Après trois conflits est paradoxalement né un partenariat unique au monde. L’amitié franco-allemande est désormais un fait politique acquis et l’un des piliers de l’Union européenne, première puissance économique de la planète. Si la tentation d’aller voir ailleurs, par exemple en se tournant vers Londres, s’est parfois fait sentir, la crise a finalement renforcé les liens entre Berlin et Paris.
Pourtant, seulement 15 % des lycéens français étudient l’allemand, alors que l’espagnol attire 44 % des effectifs et que 25 % des élèves allemands apprennent notre langue. Plus problématique, l’an dernier, 20 % des postes au Capes n’ont pas pu être pourvus : seuls 184 candidats ont été admis pour les 250 postes offerts. Le nombre d’étudiant inscrits au CAPES a chuté de 50 % entre 2004 et 2012.
Un fondamental de la relation franco-allemande
On ne peut pas pour autant parler de désamour. Les nombreux dispositifs créés pour encourager l’apprentissage de la langue de Goethe (sections bilingues, échanges collectifs et individuels, abibac) portent leurs fruits. Ainsi, de la maternelle au lycée, près de 25 000 élèves suivent un cursus bilingue, soit trois fois plus qu’au début des années 2000.

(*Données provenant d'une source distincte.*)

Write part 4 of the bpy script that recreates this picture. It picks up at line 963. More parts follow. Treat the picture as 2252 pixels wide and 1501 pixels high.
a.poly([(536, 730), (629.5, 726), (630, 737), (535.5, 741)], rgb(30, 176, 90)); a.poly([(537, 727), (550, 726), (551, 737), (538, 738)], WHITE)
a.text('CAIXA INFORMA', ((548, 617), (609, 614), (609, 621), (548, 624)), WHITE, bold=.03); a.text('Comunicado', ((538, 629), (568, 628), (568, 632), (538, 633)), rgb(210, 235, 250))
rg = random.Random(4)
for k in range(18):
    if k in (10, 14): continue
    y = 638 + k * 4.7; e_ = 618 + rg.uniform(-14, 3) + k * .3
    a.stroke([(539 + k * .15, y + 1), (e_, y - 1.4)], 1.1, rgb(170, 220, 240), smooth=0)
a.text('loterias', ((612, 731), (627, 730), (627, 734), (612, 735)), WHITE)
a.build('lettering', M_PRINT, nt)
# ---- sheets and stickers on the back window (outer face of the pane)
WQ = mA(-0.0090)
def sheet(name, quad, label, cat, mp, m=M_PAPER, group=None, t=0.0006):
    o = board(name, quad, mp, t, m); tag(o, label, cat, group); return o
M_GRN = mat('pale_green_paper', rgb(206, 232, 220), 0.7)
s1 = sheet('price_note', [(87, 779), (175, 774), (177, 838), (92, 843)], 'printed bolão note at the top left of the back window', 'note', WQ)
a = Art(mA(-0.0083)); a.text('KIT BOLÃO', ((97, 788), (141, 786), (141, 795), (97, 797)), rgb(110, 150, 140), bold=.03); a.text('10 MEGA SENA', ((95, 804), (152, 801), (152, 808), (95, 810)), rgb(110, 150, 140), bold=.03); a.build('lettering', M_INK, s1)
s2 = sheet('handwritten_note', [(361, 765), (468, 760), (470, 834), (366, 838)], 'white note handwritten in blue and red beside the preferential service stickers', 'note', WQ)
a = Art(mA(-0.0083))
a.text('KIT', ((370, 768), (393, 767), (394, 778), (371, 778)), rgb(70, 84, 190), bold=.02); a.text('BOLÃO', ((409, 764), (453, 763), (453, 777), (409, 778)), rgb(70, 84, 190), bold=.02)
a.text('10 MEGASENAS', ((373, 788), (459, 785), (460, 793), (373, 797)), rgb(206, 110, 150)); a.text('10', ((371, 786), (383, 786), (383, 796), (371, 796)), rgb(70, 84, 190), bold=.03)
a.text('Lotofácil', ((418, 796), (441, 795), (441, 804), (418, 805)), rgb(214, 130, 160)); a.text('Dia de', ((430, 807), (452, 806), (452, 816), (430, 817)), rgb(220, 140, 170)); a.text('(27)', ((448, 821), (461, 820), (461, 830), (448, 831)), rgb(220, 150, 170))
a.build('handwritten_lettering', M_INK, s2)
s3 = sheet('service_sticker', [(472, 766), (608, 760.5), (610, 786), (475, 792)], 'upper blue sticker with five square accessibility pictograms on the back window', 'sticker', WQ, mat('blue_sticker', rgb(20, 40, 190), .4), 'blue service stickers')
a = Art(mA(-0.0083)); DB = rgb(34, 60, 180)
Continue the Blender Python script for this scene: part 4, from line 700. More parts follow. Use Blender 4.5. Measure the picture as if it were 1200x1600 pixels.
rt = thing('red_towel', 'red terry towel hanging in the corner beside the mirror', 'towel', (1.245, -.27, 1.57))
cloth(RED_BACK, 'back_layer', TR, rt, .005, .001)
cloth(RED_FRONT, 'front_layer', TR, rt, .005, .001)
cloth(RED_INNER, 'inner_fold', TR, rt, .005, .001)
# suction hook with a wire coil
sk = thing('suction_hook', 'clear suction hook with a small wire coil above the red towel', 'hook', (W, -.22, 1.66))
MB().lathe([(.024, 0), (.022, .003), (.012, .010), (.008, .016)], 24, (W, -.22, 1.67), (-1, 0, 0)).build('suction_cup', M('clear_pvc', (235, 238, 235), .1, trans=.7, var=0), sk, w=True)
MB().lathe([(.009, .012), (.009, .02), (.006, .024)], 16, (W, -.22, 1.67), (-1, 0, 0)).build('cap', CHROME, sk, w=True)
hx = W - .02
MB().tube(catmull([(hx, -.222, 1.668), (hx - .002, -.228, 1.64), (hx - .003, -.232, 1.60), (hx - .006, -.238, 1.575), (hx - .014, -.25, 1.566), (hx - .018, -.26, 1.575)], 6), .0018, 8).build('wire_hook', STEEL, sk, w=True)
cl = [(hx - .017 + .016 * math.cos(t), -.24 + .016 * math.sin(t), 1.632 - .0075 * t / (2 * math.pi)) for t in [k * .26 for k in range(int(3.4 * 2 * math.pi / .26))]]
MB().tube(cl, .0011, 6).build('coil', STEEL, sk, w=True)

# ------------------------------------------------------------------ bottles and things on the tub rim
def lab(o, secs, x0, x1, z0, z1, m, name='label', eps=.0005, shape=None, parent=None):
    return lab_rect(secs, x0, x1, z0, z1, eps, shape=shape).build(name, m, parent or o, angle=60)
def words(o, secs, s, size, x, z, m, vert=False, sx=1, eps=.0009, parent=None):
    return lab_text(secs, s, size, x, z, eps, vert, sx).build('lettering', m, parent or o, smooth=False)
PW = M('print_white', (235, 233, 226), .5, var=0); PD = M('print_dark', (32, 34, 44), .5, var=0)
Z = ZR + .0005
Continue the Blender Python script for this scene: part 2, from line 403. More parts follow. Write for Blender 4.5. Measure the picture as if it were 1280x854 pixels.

Mais l’allemand souffre de la comparaison avec l’espagnol. Elle traine une image de langue compliquée qui décourage son apprentissage. D’autant plus que la plupart des Allemands parle (très bien) l’anglais. L’espagnol au contraire, parait beaucoup plus simple, et ouvre une porte d’accès aux pays d’Amérique latine. Vu sous cet angle, le choix est évident pour les écoliers. Dommage à l’heure où les liens franco-allemands « doivent être renforcés et la pratique du « vivre ensemble » est la clé de ce développement » explique la députée Estelle Grelier, vice-présidente socialiste du groupe d’amitié France-Allemagne. « Cette relation doit être rafraichie à travers des choses très simples comme l’apprentissage de la langue allemande en France, alors que l’enseignement a été complètement laissé de côté ces derniers temps, par exemple » déclarait-elle récemment à l’Express.
Une opportunité en période de crise
Au-delà du cadre pédagogique et culturel, c’est en matière d’emploi que l’on regrette le manque de germanophones. Chaque année, plusieurs milliers de postes ne sont pas pourvus faute de locuteurs parlant les deux langues. Outre-Rhin, les entreprises peinent à recruter. À tel point, que le Land du Bade-Wurtemberg a lancé un appel aux jeunes alsaciens pour qu’ils apprennent l’allemand afin de pouvoir entrer en apprentissage dans les entreprises de la région. « En Alsace le nombre « de travailleurs transfrontaliers » a baissé de 18,6% en dix ans, alors que simultanément les offres d’emplois non pourvus chez nos deux voisins on quasiment doublés » regrette Roland Ries, sénateur-maire de Strasbourg.
L’association DeutschMobil qui promeut l’apprentissage de l’allemand, relève que si la langue de Shakespeare est la plus utilisée pour les affaires commerciales (45 %), elle est directement suivie de la langue de Goethe qui sert à 30 % des échanges. Cela n’a pas échappé aux pays l’ex-URSS où l’allemand est la langue étrangère la plus enseignée depuis 2004. « Ce déséquilibre a essentiellement profité aux populations venant de l’Europe de l’Est » confirme l’édile strasbourgeois, « alors que les Alsaciens bilingues bénéficient d’une large préférence auprès des employeurs allemands ».